BSU: A New Year

Club Sparks Conservation Through “Desks” Project

Luca Johnson and Ezekiel Navarro

In the last two years, the Black Student Union has become an essential part of the CRLS community and has given black students a place to voice their opinions and feelings without fear of what people may think about what they have to say.

Hermella Kebede ’19, member of the BSU, says “I feel more comfortable speaking and actually being myself and being authentic.” She says the BSU is a place where people can “take action” to address the problems they face.

This year, the BSU has already started initiating in a variety of ways. They have made efforts to both educate students and reinforce the school community as welcoming of all people. As always, they are devoted to consistently giving black students a place where their voice is heard. On the first day of this school year, the BSU organized a back to school dance party to usher people into the new school year.

A more ambitious new project the BSU is introducing this year is Desks, a series where students have conversations about social topics and issues that affect students at CRLS, with topics such as “Who Can Say The N Word?” Supreme Court Cases, in light of the Kavanaugh and Dr. Ford hearings, “Why Does Sexual Assault Culture Still Remain in 2018?” Desks “removes the labels of student and teacher,” according to Reham Zeroual ’20. “[Desks] gives us a platform to speak our truths and have them be challenged.”

Last year, there was a lot of controversy surrounding the Black Student Union. This started when a video was released of students sharing stories of times when they experienced macro- and microaggressions from teachers based on their racial or cultural background. This video faced backlash and created a lot of conversation. Arabic Teacher, Ibrahim Dagher felt that the video wasn’t careful enough. Dagher felt that “The teachers should have been afforded due process.”

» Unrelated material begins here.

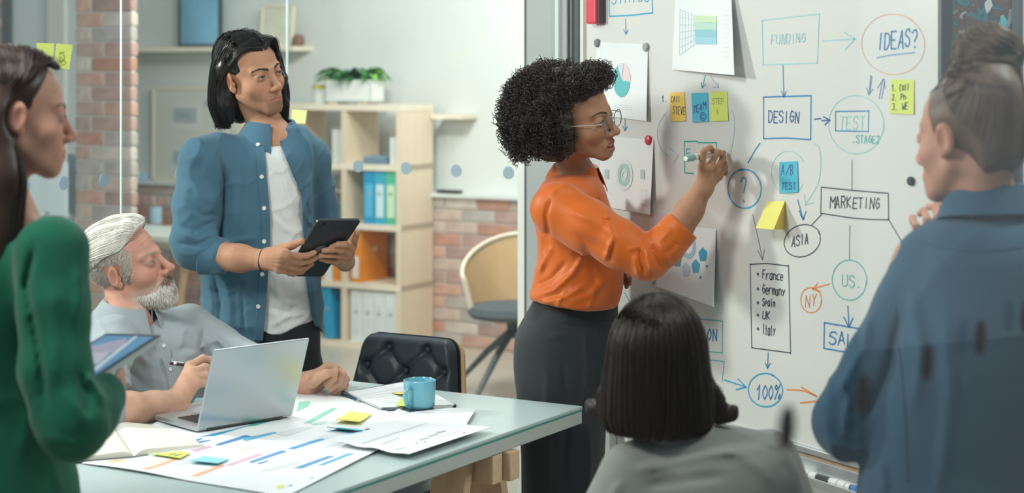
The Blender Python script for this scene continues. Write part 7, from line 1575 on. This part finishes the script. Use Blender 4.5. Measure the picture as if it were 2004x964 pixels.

Others defended the video as an accurate and necessary comment on the daily lives of people of color at the school. Junior Cindya Gao says she supported the video because she has “experienced racism from teachers and nothing is ever done about it.”

Kevin Dua, the faculty advisor of the BSU, stated that after the BSU received “Backlash, criticism, and the feeling of lack of support from the community,” they had to come together at the end of the last school year to make a decision on whether or not the BSU was fulfilling its purpose: “It was agreed upon among the students and myself that it is, in fact, feasible.”

While they persevered, they were still met with resistance earlier this year when a poster for the club was ripped from its place on Mr. Dua’s door. The tearing of the poster was described by Principal Smith via email as a “deliberate act which goes against the core values of CRLS:  Opportunity, Diversity, and Respect. As well as reminding us that macro- and microaggressions still exist within our community.”

When asked about the response within BSU, Mr. Dua exclaimed that the act “came across as a threatening, intimidating sign of disrespect, and, you can even argue, hateful.” He wasn’t surprised, though, expanding on the incidents of last year.

A poster reading “Tear one down, Tear us all down,” was made by a student in response. Dante Fiorillo-Lensch, a junior at CRLS, explained, “Ms. Read gave us the idea to make something for BSU after the incident. … I showed her and she asked me to print a bunch.”

Despite the hostility, the BSU has started the year strong. The BSU represented CRLS at the W.E.B Dubois Medal Ceremony at Harvard honoring Colin Kaepernick. They will also be “participating in a roundtable discussion with the superintendent and school committee on racism; proposing the first ever K-12 district-wide anti-racism curriculum.”

The efforts of the BSU have already drawn positive notice throughout the city and even the region, inspiring other schools to create their own BSU chapters. So far, there is one in a Cambridge middle school, as well as the Arlington and Somerville high schools, both building on the model at CRLS.

Two years later, the BSU is in a position to build on its early success, and to channel the daily frustrations and anger of being black in Cambridge into positive political change. Hermella says, “People assume that I’m angry and, I mean, I am, but I want to be proactive.”

 

This piece also appears in our October 2018 print edition.